**WHAT THIS TASK INVOLVES**
In the entries below, find the line with "Reconstruct this image" and the line with "sc=bpy.context.scene", then retype both and everything between them exactly. Do not copy the pictures.

---

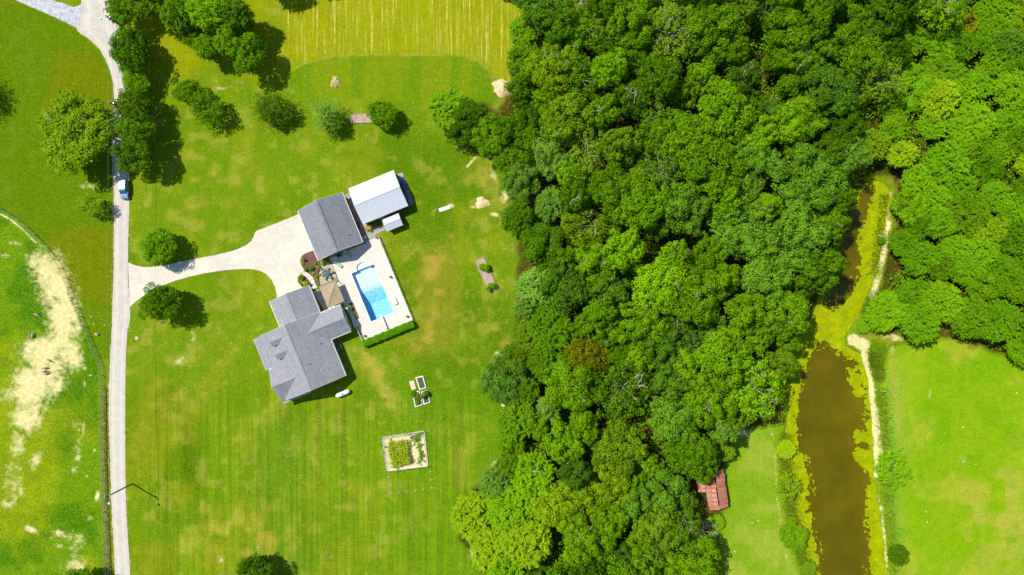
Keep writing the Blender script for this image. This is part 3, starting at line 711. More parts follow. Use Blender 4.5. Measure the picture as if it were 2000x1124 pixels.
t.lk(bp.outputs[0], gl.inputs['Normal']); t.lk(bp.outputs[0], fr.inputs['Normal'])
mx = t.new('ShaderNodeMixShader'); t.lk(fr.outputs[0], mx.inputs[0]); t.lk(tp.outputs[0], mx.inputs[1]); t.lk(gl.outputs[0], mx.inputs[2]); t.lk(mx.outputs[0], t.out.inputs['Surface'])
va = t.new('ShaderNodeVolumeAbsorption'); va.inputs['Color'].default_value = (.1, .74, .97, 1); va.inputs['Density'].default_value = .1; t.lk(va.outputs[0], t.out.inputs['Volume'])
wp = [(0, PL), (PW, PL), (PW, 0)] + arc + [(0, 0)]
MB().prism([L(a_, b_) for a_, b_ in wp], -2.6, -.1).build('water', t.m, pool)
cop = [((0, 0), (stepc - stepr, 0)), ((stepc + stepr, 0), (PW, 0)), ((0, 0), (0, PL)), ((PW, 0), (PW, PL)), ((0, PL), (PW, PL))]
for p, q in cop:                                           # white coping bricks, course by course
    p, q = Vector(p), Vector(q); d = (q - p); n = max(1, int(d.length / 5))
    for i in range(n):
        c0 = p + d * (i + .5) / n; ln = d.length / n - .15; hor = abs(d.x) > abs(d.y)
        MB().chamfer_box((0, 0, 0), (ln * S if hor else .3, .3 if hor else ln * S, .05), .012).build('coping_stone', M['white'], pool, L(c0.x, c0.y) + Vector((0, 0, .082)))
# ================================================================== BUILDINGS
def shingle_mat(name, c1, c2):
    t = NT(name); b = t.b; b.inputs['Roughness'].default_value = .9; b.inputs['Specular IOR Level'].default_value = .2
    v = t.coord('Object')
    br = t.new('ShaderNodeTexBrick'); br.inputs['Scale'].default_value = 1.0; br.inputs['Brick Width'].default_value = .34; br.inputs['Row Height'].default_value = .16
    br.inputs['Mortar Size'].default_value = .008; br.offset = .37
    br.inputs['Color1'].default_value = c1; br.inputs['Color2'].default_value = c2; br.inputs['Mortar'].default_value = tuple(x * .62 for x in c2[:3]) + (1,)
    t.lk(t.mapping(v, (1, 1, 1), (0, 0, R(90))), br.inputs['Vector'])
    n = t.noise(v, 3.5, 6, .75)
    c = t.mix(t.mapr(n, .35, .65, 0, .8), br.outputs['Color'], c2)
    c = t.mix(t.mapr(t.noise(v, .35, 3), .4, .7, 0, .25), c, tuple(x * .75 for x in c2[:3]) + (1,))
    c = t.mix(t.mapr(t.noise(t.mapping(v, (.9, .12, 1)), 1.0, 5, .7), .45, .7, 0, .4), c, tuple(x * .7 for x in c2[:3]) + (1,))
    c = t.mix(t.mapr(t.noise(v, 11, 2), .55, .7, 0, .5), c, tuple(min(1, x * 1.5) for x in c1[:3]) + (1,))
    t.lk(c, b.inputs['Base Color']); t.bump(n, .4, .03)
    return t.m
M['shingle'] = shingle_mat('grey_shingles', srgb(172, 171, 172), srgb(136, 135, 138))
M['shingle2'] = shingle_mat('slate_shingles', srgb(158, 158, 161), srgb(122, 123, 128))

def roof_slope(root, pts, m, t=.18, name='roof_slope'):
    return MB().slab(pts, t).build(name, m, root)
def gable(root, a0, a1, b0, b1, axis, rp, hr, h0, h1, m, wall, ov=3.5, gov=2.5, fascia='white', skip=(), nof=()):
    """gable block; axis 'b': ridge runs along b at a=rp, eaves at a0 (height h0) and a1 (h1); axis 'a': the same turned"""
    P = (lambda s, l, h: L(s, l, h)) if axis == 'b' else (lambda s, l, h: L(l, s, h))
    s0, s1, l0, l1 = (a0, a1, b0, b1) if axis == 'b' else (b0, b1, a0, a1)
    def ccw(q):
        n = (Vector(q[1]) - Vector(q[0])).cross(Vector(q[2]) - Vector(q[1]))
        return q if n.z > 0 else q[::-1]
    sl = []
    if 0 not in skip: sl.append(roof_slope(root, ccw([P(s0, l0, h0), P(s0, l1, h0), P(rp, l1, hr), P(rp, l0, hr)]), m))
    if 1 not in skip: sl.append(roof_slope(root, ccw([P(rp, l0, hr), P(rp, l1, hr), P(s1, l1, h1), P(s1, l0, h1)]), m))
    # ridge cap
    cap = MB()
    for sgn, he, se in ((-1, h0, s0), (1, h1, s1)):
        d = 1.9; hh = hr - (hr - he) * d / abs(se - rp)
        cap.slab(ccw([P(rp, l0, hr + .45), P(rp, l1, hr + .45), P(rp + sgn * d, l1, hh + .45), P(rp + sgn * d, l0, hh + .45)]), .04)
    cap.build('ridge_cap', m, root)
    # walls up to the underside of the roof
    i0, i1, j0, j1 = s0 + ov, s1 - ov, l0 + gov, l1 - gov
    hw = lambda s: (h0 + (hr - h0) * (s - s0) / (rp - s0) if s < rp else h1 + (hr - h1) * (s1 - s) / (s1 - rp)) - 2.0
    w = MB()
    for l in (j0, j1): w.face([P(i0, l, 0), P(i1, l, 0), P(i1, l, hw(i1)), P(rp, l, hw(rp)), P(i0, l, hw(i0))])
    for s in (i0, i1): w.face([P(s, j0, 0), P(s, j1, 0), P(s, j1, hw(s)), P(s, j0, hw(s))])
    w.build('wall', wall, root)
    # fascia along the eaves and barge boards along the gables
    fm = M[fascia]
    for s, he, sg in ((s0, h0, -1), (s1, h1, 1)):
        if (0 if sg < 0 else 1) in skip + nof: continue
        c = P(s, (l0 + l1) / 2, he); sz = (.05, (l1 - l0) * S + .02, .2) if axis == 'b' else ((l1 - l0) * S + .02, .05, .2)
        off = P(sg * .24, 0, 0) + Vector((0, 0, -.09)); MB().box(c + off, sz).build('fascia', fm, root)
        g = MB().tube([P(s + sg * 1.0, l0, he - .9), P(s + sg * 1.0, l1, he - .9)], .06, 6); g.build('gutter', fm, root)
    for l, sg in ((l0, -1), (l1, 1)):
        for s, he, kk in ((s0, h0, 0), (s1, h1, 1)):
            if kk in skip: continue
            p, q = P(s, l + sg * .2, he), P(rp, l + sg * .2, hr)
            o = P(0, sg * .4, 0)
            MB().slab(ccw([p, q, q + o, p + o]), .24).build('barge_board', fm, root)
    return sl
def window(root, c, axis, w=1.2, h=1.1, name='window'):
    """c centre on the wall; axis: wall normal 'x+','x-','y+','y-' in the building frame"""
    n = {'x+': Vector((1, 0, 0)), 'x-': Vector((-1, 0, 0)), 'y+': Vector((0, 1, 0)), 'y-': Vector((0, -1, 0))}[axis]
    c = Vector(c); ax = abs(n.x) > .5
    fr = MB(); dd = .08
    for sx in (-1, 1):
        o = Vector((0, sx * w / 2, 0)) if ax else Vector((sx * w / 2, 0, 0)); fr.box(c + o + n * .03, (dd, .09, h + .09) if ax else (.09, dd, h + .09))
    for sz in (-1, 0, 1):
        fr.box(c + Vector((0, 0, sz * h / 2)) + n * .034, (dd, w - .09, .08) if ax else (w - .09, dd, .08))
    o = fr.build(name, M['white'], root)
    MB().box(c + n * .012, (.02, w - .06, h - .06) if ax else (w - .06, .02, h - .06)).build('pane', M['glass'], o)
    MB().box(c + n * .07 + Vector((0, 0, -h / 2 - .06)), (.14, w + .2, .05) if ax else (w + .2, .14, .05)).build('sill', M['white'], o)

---

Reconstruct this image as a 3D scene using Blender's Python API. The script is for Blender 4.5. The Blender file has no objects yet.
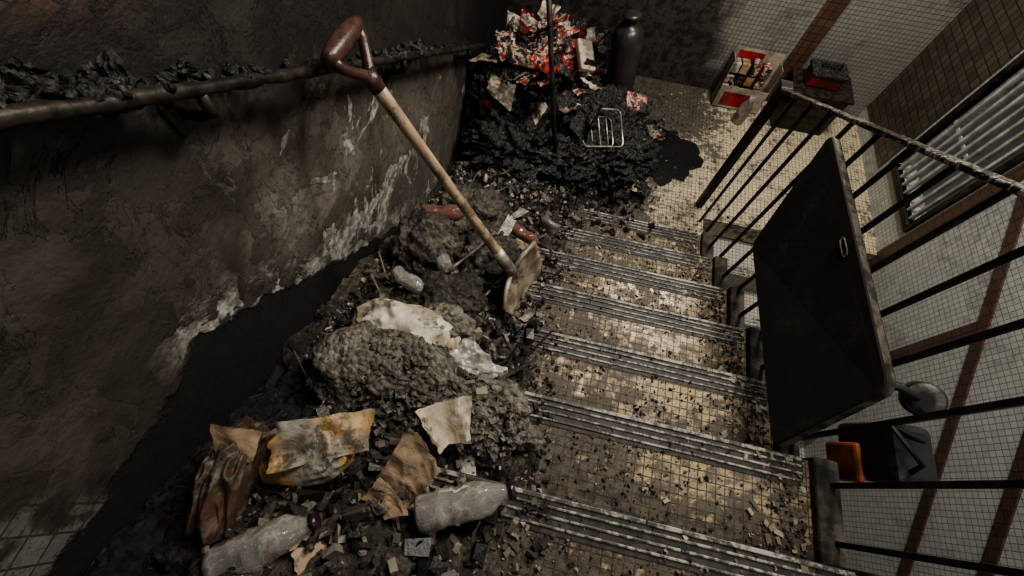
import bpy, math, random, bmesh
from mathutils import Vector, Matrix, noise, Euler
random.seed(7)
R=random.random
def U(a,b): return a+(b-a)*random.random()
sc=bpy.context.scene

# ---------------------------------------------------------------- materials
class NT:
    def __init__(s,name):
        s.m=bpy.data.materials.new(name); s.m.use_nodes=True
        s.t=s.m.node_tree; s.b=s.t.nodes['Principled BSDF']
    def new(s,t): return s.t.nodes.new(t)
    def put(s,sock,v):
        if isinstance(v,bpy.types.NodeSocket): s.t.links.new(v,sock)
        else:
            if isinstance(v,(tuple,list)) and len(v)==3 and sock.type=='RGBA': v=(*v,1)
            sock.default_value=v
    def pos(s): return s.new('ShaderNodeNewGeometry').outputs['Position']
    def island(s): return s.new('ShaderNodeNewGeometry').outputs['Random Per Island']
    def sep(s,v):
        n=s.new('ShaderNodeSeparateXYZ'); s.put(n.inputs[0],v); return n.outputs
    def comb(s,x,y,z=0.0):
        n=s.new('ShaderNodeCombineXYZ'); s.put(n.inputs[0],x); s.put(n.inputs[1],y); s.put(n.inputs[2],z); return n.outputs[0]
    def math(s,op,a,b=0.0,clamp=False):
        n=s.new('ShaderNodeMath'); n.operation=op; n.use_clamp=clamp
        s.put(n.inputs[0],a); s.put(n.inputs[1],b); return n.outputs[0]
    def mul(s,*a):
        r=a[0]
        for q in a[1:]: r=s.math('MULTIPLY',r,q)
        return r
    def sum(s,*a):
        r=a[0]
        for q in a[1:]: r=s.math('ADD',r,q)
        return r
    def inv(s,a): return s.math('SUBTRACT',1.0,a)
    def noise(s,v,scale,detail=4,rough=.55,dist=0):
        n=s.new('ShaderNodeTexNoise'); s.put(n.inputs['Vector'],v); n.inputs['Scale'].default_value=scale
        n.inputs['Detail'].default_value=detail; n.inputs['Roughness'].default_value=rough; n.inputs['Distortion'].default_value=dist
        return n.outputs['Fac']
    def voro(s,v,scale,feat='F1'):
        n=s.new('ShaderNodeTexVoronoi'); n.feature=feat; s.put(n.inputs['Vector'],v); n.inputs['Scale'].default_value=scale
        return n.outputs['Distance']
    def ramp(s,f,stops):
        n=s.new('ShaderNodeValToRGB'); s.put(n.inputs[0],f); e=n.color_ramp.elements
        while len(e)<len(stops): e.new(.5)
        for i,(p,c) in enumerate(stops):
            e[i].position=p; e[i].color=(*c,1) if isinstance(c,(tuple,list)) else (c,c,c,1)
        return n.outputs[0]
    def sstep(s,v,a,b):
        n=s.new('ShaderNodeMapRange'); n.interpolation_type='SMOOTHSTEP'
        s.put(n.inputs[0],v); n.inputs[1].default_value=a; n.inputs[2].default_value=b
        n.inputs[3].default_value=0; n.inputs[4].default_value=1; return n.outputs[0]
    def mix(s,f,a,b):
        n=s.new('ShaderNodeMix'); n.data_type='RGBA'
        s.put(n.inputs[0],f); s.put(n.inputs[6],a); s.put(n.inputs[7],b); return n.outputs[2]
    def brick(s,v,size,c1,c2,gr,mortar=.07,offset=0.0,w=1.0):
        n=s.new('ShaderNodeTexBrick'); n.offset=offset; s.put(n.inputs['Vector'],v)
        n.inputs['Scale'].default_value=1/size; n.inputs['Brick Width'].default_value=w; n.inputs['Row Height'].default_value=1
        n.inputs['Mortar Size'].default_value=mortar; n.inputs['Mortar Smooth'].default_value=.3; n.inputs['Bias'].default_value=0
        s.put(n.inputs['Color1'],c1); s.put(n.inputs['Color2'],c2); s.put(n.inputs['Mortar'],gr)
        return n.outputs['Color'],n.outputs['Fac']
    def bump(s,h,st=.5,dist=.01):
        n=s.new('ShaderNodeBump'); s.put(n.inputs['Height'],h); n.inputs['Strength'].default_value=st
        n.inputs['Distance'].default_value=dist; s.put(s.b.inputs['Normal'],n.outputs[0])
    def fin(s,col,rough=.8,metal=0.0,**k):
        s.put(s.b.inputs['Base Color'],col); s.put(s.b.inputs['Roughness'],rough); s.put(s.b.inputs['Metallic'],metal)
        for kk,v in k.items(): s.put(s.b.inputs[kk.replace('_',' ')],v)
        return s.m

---

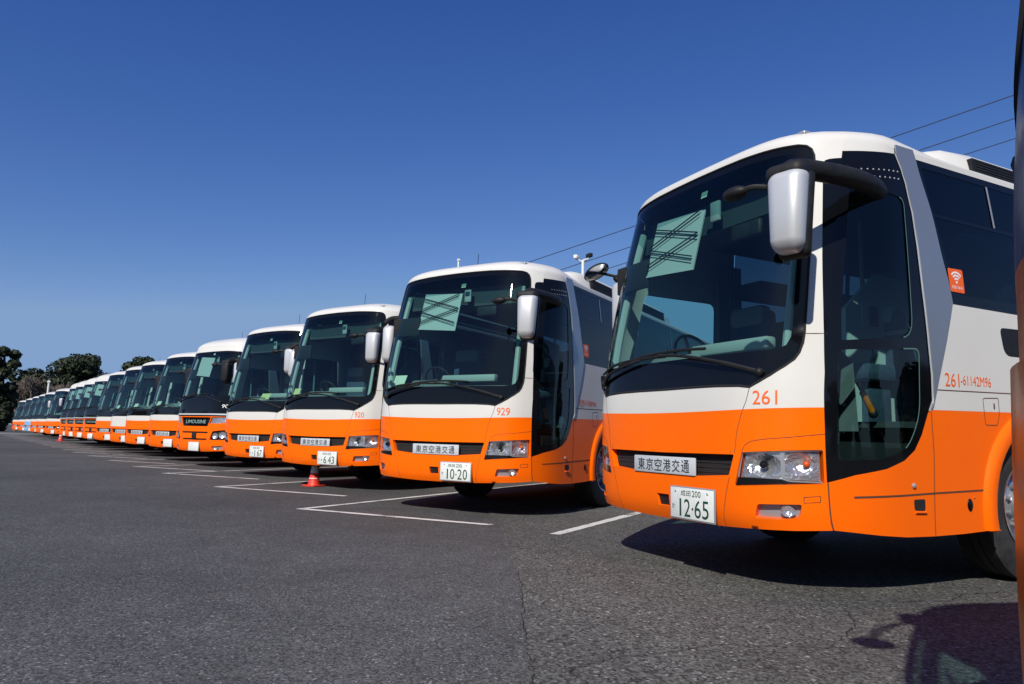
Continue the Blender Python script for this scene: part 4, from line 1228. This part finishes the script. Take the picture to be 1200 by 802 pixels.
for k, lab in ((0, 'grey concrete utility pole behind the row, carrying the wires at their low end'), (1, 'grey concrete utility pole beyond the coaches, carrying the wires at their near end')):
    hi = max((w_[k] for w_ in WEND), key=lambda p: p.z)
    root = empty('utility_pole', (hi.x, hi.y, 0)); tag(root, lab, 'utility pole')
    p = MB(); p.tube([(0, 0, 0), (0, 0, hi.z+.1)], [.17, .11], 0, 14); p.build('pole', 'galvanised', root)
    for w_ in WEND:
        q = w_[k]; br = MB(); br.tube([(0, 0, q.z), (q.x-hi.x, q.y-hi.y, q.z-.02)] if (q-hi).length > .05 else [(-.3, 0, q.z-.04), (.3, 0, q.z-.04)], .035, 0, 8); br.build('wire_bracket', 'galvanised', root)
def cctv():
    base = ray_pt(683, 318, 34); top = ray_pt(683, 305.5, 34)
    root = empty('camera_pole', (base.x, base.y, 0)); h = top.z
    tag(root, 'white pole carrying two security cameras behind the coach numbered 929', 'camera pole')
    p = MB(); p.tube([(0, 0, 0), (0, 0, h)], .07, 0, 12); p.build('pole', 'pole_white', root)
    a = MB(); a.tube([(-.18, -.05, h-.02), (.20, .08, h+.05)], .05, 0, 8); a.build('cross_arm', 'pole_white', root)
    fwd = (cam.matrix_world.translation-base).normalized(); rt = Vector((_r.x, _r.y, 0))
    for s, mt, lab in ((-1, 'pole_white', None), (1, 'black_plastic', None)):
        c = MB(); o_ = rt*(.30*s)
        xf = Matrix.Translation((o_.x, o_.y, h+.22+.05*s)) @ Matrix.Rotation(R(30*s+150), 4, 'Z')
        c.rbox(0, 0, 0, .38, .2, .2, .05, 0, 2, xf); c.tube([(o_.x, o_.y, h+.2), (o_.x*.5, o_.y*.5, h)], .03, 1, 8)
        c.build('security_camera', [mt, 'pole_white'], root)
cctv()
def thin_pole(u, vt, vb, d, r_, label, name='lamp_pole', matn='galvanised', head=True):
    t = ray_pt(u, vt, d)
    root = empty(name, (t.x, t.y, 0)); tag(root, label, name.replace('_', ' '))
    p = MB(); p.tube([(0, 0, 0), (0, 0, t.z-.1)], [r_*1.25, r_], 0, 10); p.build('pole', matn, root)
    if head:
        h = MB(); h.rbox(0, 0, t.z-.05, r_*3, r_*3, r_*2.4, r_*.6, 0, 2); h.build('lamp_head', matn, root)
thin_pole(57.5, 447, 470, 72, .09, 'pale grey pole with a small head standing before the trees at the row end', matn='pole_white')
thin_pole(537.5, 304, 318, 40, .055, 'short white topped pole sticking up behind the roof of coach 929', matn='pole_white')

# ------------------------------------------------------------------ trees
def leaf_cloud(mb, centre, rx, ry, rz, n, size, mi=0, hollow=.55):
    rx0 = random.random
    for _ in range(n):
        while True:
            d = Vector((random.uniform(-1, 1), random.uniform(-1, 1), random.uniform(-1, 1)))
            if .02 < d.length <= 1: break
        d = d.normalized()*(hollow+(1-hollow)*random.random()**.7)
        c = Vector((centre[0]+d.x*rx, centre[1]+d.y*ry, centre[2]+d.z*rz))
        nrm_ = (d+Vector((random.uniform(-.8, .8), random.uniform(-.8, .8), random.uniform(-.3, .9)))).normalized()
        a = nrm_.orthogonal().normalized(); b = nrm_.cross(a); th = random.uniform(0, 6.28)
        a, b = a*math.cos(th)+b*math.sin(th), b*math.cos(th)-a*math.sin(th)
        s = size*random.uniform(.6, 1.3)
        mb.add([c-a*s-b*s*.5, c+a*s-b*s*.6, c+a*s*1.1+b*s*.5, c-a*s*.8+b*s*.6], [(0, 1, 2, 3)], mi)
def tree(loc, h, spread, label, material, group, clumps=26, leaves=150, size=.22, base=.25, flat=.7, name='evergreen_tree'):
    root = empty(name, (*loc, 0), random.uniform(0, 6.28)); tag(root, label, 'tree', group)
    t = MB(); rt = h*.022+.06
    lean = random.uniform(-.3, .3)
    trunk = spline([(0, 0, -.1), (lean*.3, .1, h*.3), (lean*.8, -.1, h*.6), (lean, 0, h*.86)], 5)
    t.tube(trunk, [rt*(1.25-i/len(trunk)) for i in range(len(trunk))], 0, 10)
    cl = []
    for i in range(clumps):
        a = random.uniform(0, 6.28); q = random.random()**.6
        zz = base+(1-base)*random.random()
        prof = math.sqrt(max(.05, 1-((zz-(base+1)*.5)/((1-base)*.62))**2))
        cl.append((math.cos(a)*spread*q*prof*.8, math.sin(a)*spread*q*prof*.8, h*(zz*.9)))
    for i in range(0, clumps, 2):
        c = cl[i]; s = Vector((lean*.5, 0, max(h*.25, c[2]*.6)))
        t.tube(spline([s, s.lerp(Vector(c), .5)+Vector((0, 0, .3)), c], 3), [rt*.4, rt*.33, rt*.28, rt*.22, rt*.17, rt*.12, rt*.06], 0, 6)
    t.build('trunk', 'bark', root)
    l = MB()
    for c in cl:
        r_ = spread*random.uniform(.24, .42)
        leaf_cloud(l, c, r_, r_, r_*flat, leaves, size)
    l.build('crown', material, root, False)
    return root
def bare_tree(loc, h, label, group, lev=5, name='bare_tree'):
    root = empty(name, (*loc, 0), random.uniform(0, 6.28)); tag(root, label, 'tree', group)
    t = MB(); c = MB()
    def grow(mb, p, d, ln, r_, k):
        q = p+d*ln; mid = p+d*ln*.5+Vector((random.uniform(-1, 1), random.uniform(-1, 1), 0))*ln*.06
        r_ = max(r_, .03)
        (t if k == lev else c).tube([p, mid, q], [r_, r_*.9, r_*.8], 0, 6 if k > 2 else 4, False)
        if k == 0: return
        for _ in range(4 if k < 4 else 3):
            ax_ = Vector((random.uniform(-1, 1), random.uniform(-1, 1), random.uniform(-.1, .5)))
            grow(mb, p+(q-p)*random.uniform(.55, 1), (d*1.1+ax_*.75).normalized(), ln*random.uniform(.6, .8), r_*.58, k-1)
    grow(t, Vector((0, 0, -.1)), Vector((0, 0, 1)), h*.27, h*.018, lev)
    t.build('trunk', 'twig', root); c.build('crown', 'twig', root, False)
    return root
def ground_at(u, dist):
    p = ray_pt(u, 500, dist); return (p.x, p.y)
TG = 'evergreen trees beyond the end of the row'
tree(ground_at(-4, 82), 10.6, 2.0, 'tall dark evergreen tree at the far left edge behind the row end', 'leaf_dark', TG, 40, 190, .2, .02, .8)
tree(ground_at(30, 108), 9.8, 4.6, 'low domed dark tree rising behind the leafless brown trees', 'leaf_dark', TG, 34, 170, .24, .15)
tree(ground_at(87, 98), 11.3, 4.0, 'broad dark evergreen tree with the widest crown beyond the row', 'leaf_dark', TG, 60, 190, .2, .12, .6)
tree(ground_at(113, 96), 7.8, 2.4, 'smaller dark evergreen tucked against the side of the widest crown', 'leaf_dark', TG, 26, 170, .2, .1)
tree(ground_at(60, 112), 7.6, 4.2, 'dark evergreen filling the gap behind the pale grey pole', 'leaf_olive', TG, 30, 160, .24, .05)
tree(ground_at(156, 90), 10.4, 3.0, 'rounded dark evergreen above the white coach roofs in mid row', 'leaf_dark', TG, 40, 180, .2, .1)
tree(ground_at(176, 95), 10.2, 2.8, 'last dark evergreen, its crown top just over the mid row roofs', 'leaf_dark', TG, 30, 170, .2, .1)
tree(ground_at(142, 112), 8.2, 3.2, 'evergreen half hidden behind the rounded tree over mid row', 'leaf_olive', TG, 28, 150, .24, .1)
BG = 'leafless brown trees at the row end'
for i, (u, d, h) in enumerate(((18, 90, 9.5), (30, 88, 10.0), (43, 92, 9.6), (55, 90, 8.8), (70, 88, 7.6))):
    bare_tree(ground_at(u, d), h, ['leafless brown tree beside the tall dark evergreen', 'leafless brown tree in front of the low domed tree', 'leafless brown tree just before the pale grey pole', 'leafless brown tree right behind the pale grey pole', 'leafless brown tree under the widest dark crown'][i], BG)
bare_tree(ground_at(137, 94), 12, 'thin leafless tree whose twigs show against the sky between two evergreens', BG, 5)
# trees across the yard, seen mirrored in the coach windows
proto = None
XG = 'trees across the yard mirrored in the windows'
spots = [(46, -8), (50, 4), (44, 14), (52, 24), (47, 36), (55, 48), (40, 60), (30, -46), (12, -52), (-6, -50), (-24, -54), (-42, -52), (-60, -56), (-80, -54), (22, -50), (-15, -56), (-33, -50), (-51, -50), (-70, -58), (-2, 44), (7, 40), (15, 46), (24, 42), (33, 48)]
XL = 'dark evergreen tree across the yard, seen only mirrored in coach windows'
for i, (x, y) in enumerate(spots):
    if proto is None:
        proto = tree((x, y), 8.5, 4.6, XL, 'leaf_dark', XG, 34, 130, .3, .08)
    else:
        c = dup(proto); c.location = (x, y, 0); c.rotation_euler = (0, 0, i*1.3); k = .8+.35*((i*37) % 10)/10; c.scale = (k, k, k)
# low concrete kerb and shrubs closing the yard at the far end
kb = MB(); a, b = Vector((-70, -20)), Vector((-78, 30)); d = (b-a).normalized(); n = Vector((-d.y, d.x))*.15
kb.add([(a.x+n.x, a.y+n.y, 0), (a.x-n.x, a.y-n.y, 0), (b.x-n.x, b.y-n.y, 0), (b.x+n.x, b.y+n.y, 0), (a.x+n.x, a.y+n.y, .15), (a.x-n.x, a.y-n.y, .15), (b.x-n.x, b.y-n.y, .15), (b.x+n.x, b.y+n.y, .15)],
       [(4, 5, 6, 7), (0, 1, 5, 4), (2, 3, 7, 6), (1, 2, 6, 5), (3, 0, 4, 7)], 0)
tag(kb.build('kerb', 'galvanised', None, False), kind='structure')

---

**FULL SOLUTION**
Reconstruct this image as a 3D scene using Blender's Python API. The script is for Blender 4.5. The Blender file has no objects yet.
import bpy, math, random, bmesh
from mathutils import Vector, Matrix, noise, Euler
random.seed(7)
R=random.random
def U(a,b): return a+(b-a)*random.random()
sc=bpy.context.scene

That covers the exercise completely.